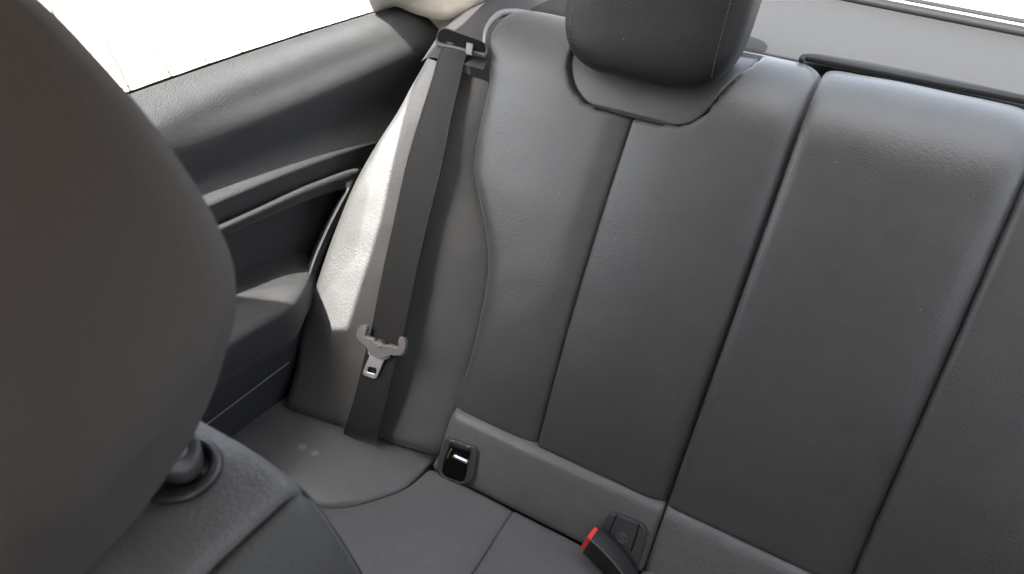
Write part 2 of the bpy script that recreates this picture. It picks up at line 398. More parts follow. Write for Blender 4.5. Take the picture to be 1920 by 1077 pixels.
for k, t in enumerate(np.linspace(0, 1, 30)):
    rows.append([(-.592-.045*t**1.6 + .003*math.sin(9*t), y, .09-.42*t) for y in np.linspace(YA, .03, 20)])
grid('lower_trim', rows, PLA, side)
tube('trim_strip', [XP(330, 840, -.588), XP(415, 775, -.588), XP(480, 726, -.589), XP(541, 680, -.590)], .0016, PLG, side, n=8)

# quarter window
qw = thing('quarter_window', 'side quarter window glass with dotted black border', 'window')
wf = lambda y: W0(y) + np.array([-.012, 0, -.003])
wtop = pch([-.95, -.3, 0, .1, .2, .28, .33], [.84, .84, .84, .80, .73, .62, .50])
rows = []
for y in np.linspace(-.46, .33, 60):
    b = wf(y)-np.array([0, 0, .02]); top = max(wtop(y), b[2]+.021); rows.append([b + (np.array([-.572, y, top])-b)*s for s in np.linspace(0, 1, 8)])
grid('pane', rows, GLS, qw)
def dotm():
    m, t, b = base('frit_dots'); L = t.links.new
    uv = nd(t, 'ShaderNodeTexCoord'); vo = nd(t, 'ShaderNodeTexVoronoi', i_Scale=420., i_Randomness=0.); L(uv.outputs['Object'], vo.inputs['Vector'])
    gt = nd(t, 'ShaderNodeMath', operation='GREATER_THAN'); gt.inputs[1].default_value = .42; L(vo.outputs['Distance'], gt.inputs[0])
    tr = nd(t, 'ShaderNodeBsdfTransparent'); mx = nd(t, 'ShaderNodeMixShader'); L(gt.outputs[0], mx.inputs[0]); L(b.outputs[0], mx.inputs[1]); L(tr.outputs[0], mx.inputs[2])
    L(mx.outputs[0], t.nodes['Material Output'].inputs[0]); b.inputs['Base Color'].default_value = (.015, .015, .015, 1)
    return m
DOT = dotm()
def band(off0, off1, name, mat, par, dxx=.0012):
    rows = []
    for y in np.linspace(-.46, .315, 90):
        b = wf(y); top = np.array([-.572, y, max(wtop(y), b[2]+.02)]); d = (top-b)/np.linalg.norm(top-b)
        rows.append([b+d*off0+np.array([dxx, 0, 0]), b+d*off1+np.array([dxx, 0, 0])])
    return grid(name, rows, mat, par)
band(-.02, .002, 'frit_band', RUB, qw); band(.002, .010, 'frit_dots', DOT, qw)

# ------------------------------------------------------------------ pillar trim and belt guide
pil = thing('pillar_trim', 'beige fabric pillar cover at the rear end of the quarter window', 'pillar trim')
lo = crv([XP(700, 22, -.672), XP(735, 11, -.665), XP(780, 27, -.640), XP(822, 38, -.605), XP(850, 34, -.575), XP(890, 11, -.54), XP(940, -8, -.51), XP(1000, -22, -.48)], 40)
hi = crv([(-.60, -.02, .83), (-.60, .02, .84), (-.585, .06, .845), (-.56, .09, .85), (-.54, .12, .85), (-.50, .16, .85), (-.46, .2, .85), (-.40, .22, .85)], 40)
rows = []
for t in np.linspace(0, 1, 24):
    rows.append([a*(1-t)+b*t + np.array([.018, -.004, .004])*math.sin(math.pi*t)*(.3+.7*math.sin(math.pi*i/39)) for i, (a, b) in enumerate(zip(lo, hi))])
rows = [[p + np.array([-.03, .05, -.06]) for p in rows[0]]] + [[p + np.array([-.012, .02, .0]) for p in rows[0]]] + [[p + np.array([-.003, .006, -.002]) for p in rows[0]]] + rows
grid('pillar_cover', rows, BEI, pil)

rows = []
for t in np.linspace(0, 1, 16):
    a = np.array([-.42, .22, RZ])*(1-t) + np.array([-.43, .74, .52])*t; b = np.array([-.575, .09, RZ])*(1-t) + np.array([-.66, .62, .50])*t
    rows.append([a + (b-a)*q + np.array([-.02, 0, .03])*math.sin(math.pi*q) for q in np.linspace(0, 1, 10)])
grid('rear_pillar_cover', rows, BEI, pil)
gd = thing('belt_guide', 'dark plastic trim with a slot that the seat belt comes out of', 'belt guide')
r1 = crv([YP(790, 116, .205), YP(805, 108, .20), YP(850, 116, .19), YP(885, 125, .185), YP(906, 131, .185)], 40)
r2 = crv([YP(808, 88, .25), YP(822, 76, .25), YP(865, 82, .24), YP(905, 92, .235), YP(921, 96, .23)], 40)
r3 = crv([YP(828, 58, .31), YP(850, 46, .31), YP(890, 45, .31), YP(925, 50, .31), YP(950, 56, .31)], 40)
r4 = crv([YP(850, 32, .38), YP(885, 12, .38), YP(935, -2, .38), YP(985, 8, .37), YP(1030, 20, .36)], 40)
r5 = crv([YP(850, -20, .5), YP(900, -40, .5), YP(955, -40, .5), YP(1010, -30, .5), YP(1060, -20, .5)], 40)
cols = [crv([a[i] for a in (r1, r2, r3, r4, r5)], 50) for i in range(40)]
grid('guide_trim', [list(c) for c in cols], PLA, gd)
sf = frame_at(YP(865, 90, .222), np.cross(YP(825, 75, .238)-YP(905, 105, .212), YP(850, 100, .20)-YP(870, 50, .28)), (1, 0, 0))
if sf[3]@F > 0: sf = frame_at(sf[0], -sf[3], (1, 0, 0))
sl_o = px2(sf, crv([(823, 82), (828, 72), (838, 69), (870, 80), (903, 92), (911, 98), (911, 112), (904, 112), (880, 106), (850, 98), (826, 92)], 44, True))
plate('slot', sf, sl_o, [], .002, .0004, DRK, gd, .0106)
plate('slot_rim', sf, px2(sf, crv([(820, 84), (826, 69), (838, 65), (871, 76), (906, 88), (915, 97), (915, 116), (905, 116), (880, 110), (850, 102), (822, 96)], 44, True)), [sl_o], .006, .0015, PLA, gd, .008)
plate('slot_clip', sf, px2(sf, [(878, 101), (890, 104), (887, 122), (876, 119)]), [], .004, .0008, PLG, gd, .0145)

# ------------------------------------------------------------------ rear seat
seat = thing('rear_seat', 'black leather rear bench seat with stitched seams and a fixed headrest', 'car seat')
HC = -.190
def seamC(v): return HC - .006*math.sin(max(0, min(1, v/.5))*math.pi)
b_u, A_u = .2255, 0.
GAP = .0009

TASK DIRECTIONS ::
Return only the lines from the start of the data through the line that contains "PLG, side, n=8)", please, copying them exactly and omitting all pictures.

ANSWER TO THE TASK ::
Write part 2 of the bpy script that recreates this picture. It picks up at line 398. More parts follow. Write for Blender 4.5. Take the picture to be 1920 by 1077 pixels.
for k, t in enumerate(np.linspace(0, 1, 30)):
    rows.append([(-.592-.045*t**1.6 + .003*math.sin(9*t), y, .09-.42*t) for y in np.linspace(YA, .03, 20)])
grid('lower_trim', rows, PLA, side)
tube('trim_strip', [XP(330, 840, -.588), XP(415, 775, -.588), XP(480, 726, -.589), XP(541, 680, -.590)], .0016, PLG, side, n=8)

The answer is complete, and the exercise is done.